The more spiritual a religion is, the more apt it is to lurch and let in a rush of immorality; for its tendency is to substitute an internal for the external law, and the internal impulse is too often a hidden jog from the carnal appetite. In a highly spiritual religion, a written revelation is supplemented or superseded by one which is within.
This was eminently the case with the Anabaptists of the sixteenth century. When plied with texts by the Lutheran divines, they coldly answered that they walked not after the letter, but after the spirit; that to those who are in Christ Jesus, there is an inner illumination directing their conduct, before which that which is without grew pale and waned. The horrible [pg xii] licence into which this internal light plunged them is matter of history.
One lesson history enforces inexorably—that there lies a danger to morals in placing reliance on the spirit as an independent guide.
The spirit has its proper function and its true security; its function, the perception of the infinite, the divine; its security, the observance of the marriage-tie which binds it to the body.
God has joined body and spirit in sacred wedlock, and subjected both to a revealed external law; in the maintenance of this union, and submission to this law, man's safety lies. The spirit supreme, the body a bond-maid, is no marriage; it is a concubinage, bringing with it a train of attendant evils.
Man stands, so to speak, at the bisection of two circles, the material and the spiritual, in each of which he has a part, and to the centres of each of which he feels a gravitation. Absorption in either realm is fatal to the well-being of the entire man.

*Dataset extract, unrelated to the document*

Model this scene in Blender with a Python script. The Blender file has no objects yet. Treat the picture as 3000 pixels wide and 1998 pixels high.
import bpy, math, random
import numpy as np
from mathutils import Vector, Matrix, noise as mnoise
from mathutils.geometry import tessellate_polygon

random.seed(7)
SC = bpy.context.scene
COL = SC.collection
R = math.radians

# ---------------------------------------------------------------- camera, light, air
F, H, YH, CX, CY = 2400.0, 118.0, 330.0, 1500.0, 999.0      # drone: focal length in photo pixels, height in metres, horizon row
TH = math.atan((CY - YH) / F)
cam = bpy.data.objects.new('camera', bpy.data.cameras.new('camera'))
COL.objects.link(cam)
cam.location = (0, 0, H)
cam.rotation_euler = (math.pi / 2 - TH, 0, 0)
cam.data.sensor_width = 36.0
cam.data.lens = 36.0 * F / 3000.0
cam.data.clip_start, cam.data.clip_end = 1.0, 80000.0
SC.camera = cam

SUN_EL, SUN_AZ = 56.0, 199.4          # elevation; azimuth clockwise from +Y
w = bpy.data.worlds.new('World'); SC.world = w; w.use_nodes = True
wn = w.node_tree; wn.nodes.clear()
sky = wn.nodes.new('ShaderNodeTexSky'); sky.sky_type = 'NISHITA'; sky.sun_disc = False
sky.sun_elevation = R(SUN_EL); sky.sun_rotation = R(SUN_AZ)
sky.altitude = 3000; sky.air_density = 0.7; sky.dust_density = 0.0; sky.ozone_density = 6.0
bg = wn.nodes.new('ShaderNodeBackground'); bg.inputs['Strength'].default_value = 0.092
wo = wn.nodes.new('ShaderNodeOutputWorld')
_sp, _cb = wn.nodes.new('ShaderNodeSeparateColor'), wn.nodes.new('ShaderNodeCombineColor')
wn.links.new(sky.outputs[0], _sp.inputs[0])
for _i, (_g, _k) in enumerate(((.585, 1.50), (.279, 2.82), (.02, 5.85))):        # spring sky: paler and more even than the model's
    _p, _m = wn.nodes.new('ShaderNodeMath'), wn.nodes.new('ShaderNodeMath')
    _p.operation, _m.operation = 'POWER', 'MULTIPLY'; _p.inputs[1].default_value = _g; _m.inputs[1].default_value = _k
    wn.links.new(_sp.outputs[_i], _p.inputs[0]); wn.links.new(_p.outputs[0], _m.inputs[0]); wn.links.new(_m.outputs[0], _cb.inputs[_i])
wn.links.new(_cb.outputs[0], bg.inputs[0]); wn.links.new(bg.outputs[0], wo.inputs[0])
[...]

And this leads us to the consideration of the marvellous aptitude to human nature of the Incarnation, welding together into indissoluble union spirit and matter, the infinite and the finite. The religion which flows from that source cannot dissociate soul from body. Its law is the marriage of that which is spiritual to that which is material; the soul cannot shake off the responsibilities of the body; everything spiritual is clothed, and every material object is a sacrament conveying a ray of divinity.

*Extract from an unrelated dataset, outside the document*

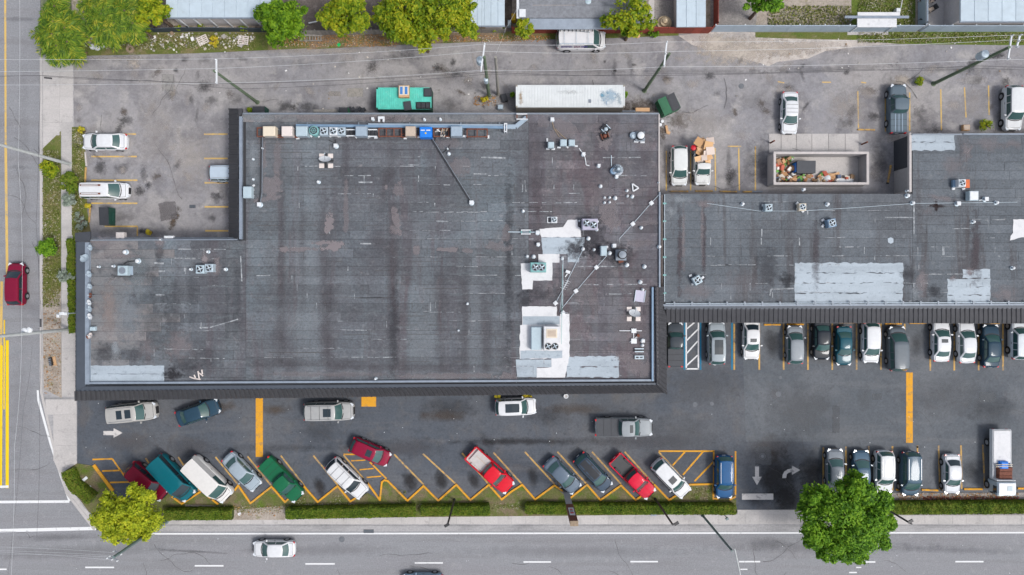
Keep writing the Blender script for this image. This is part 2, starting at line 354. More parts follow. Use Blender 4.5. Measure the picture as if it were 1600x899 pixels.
M['whitem'] = plain('white_painted_metal', (0.60,0.625,0.65), rough=.5, var=.07, dirt=((0.4,0.38,0.35),.66,.6))
M['galv'] = plain('galvanised_metal', (0.42,0.50,0.56), rough=.45, metal=.2, var=.12)
M['galv_d'] = plain('dull_grey_metal', (0.20,0.23,0.27), rough=.5, metal=.2, var=.15)
M['bluebox'] = plain('pale_blue_metal', (0.37,0.46,0.51), rough=.5, var=.08)
M['greyblue'] = plain('grey_blue_metal', (0.28,0.35,0.42), rough=.5, var=.08)
M['teal_m'] = plain('teal_metal', (0.17,0.36,0.36), rough=.5, var=.12)
M['beige'] = plain('beige_metal', (0.62,0.55,0.44), rough=.6, var=.06)
M['pinkish'] = plain('pinkish_white_metal', (0.62,0.56,0.53), rough=.6, var=.06)
M['tan'] = plain('tan_metal', (0.44,0.36,0.29), rough=.7, var=.1)
M['lav'] = plain('lavender_grey_metal', (0.40,0.39,0.49), rough=.5, var=.08)
M['rust'] = plain('rusted_steel', (0.15,0.055,0.035), rough=.85, var=.35, scale=6)
M['blue'] = plain('bright_blue_plastic', (0.01,0.17,0.62), rough=.5, var=.1)
M['orange'] = plain('orange_panel', (0.55,0.13,0.04), rough=.7, var=.15)
M['wood'] = plain('weathered_wood', (0.26,0.20,0.14), rough=.9, var=.25, scale=5)
M['wood_grey'] = plain('grey_weathered_wood', (0.25,0.235,0.215), rough=.9, var=.25, scale=5, rand=.2)
M['pole_g'] = plain('greenish_timber_pole', (0.11,0.15,0.095), rough=.9, var=.25, scale=3)
M['pole_w'] = plain('grey_timber_pole', (0.26,0.25,0.225), rough=.9, var=.2, scale=3)
M['pole_c'] = plain('concrete_pole_grey', (0.44,0.46,0.46), rough=.85, var=.12, scale=3)
M['pole_k'] = plain('black_pole_metal', (0.025,0.026,0.03), rough=.5)
M['pole_t'] = plain('grey_green_pole_metal', (0.12,0.17,0.17), rough=.5)
M['wire'] = plain('aluminium_wire', (0.50,0.52,0.54), rough=.5, metal=.0)
M['cable'] = plain('black_cable', (0.04,0.04,0.045), rough=.7)
M['green'] = plain('green_steel', (0.018,0.11,0.052), rough=.6, var=.2, dirt=((0.12,0.14,0.12),.62,.5))
M['green_d'] = plain('dark_green_steel', (0.010,0.055,0.040), rough=.6, var=.2)
M['teal'] = plain('teal_corrugated_steel', (0.09,0.50,0.41), rough=.6, var=.15, scale=1.6, dirt=((0.30,0.55,0.46),.58,.6))
M['lid'] = plain('black_plastic_lid', (0.035,0.038,0.045), rough=.6, var=.15)
M['cont'] = plain('off_white_container_steel', (0.58,0.61,0.62), rough=.6, var=.06, scale=1.5, dirt=((0.30,0.36,0.40),.60,.6))
M['cont_s'] = plain('dirty_container_side', (0.28,0.26,0.23), rough=.8, var=.15)
M['card'] = plain('brown_cardboard', (0.50,0.31,0.17), rough=.9, var=.12)
M['slate'] = plain('slate_cover', (0.045,0.05,0.06), rough=.6, var=.1)
M['redroof'] = plain('red_brown_fence_board', (0.22,0.045,0.03), rough=.85, var=.2, scale=3, rand=.22)
M['houseroof'] = plain('pale_blue_metal_roof', (0.42,0.50,0.56), rough=.5, var=.08, scale=1.2, dirt=((0.30,0.34,0.36),.58,.5), rand=.05)
M['shingle'] = plain('grey_shingle_roof', (0.19,0.20,0.22), rough=.9, var=.25, scale=3, rand=.08)
M['wallfence'] = plain('pale_grey_fence_panel', (0.33,0.40,0.47), rough=.6, var=.06, scale=1.5, rand=.06)
M['ironf'] = plain('dark_iron_fence', (0.04,0.055,0.07), rough=.6)
M['stone'] = plain('cream_stone', (0.62,0.50,0.34), rough=.8, var=.15, scale=5)
M['trunk'] = plain('brown_bark', (0.12,0.085,0.06), rough=.95, var=.3, scale=5)
M['red'] = plain('red_paint', (0.55,0.015,0.03), rough=.5)
M['rubber_strap'] = M['cable']
M['debris'] = island('mixed_debris', [(0.62,0.60,0.58),(0.35,0.33,0.31),(0.25,0.18,0.12),(0.55,0.5,0.44),(0.70,0.70,0.70),(0.20,0.19,0.18)])
M['trash'] = island('mixed_trash', [(0.42,0.28,0.17),(0.52,0.37,0.22),(0.70,0.69,0.67),(0.48,0.28,0.15),(0.45,0.12,0.08),(0.14,0.32,0.08),(0.10,0.13,0.20),(0.42,0.20,0.09),(0.62,0.58,0.50),(0.33,0.20,0.12)])
M['cardpile'] = island('folded_cardboard', [(0.56,0.35,0.18),(0.66,0.43,0.24),(0.44,0.26,0.13),(0.60,0.38,0.22),(0.62,0.52,0.46)])
M['leaf_lime'] = island('lime_leaves', [(0.18,0.24,0.014),(0.32,0.40,0.018),(0.46,0.53,0.028),(0.60,0.60,0.04)], .6, .42, .3)
M['leaf_green'] = island('fresh_green_leaves', [(0.05,0.13,0.006),(0.10,0.22,0.010),(0.17,0.32,0.014),(0.25,0.40,0.02)], .6, .38, .3)
M['leaf_mid'] = island('mid_green_leaves', [(0.09,0.17,0.010),(0.18,0.28,0.012),(0.30,0.37,0.015),(0.42,0.42,0.02)], .6, .38, .35, .5)
M['leaf_deep'] = island('deep_green_leaves', [(0.045,0.13,0.010),(0.10,0.24,0.014),(0.17,0.35,0.020),(0.26,0.45,0.03)], .6, .4, .3, 0.5)
M['leaf_hedge'] = island('clipped_hedge_leaves', [(0.045,0.092,0.008),(0.08,0.145,0.010),(0.12,0.195,0.012),(0.165,0.22,0.018),(0.18,0.19,0.03)], .7, .25, .35, .6)
M['leaf_palm'] = island('palm_fronds', [(0.035,0.085,0.010),(0.07,0.145,0.014),(0.13,0.23,0.02),(0.20,0.30,0.025),(0.42,0.38,0.04)], .5, .25, .22)
M['leaf_grey'] = island('silvery_leaves', [(0.16,0.20,0.16),(0.24,0.29,0.24),(0.34,0.39,0.33)], .7, .2, .2)
M['leaf_yellow'] = island('yellow_leaves', [(0.30,0.30,0.02),(0.48,0.42,0.03),(0.55,0.38,0.03)], .7, .2, .2)
M['leaf_grass'] = island('grass_tufts', [(0.09,0.11,0.02),(0.14,0.17,0.03),(0.26,0.24,0.10),(0.40,0.38,0.30)], .8, .2, .3)
M['leaf_dry'] = island('fallen_leaves', [(0.34,0.16,0.05),(0.46,0.25,0.09),(0.22,0.13,0.07),(0.55,0.5,0.42)], .8, .15, .2)
M['stain'] = decal('surface_stain', True, 1.6)
M['stain_crisp'] = decal('crusted_stain', True, 1.1, amp=2.4, rm=(.40,.50))
M['stain_shade_soft'] = decal('broad_stain_and_shade', True, 0.7, amp=1.5)
M['stain_fine'] = decal('fine_spatter', True, 5.0)
M['patch'] = decal('resurfaced_patch', False, 2.2)

# ================================================================== GROUND
struct('ground', MB().sheet([(-700,-700),(700,-700),(700,700),(-700,700)], -0.10), M['outer'])
RB = 1700                                                   # the street runs on past the frame
o = struct('main_road', MB().prism(poly([(-900,829),(150,829),(1700,827),(2600,827),(2600,1500),(-900,1500)]), -0.09, 0.0), M['road'])
main_road = o
side_road = struct('side_road', MB().prism(poly([(-900,-900),(63,-900),(62,610),(82,694),(104,772),(150,829),(-900,829)]), -0.09, -0.002), M['road'])
alley = struct('rear_alley', MB().prism(poly([(114,82),(300,84),(640,70),(1100,52),(1700,50),(2600,50),(2600,500),(116,500)]), -0.06, GZ), M['alley'])
lot = struct('parking_lot', MB().prism(poly([(121,560),(1030,560),(1030,470),(2600,470),(2600,560),(2600,771),(1250,771),(1250,797),(1150,797),(1150,790),(121,790)]), -0.05, GZ+0.004), M['lot'])
struct('east_parking_lot', MB().prism(poly([(1158,470),(2600,470),(2600,770),(1280,770),(1280,690),(1165,690)]), -0.04, GZ+0.008), M['lot_light'])
struct('north_yards', MB().prism(poly([(112,-900),(2600,-900),(2600,51),(1100,53),(640,71),(300,85),(112,83)]), -0.07, 0.06), M['dirt'])

def lots(name, parent, m, items, z, w=0.1, label=None):
    """painted lines on a pavement, each one a mesh of its own"""
    for it in items:
        p0, p1 = W(*it[:2]), W(*it[2:4]); ww = (it[4] if len(it) > 4 else w)
        o = part(name, MB().bar(p0, p1, ww, z, z+0.004), m, parent)
        if label: o['label'] = label
ZL = GZ+0.014
# front parking stalls, angled
stall = [(228,716,262,766),(279,714,313,768),(337,714,372,757),(387,713,425,760),(439,712,475,758),(490,712,528,758),(537,711,575,756),
  (616,710,662,757),(661,709,712,756),(722,708,764,757),(771,707,816,757),(820,706,866,756),(871,706,917,757),(925,706,970,756),
  (976,706,1022,757),(1029,706,1075,757)]
lots('stall_line', lot, M['yellow_old'], stall, ZL, 0.17)
hatch = [(145,718,176,717),(176,717,198,748),(160,736,189,735),(172,754,205,753),(537,710,560,710),(578,722,604,748),
  (549,720,571,719,.13),(562,734,584,732,.13),(573,746,596,744,.13),(1029,705,1116,705),(1115,705,1115,755),(1070,706,1051,727),(1098,706,1067,742),(1115,721,1085,752),
  (1149,705,1149,774)]
lots('hatch_line', lot, M['yellow'], hatch, ZL+0.005, 0.17)
lots('lane_divider', lot, M['yellow'], [(405.5,622,405.5,714,0.78)], ZL)
lots('lane_divider', lot, M['yellow'], [(1420.5,582,1420.5,692,0.72)], ZL+0.004)
lots('loading_square', lot, M['yellow'], [(565,627,588,627,1.15)], ZL+0.04)
lots('stop_bar', lot, M['white_worn'], [(1159,776,1208,776,0.66)], ZL)
def arrow(name, pts, m, parent, z): part(name, MB().prism(poly(pts), z, z+0.004), m, parent)
arrow('painted_arrow', [(162,673.5),(178,673.5),(178,669),(192,676.5),(178,684),(178,680),(162,680)], M['white_worn'], lot, ZL)
arrow('painted_arrow', [(1179.5,729),(1185.5,729),(1185.5,745),(1190,745),(1182.5,758),(1175,745),(1179.5,745)], M['white_worn'], lot, ZL)
arrow('painted_arrow', [(1222,747),(1222.5,742),(1225,737),(1230,733.5),(1237,732),(1237,727.5),(1250,734.5),(1237,742),(1237,737.5),(1232,738.5),(1229,741),(1228,747)], M['white_worn'], lot, ZL)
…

There can be no evasion, no abrasion and rupture of the tie by either party, without lesion of the chain which binds to the Incarnation; and it is a fact worthy of note, that mysticism has always a tendency to obscure this fundamental dogma, and that the immoral sects of ancient times and of the present day hang loosely by, or openly deny, this great verity.
St. Paul had a natural bias towards mysticism. His trances and revelations betoken a nature branching out into the spiritual realm; and throughout his letters we see the inevitable consequence—a struggle to displace the centre of obedience, to transfer it from without and enthrone it within, to make the internal revelation the governing principle of action, in the room of submission to an external law.
But, like St. Theresa, who never relinquished her common sense whilst yielding up her spirit to the most incoherent raptures; like Mohammad, who, however he might soar in ecstasy above the moon, never lost sight of the principles which would ensure a very material success; like Ignatius Loyola, who, in the midst of fantastic visions, elaborated a system of government full of the maturest judgment,—so St. Paul never surrendered himself unconditionally to the promptings of his spirit. Like the angel of the Apocalypse, if he stood with one foot in the vague sea, he kept the other on the solid land.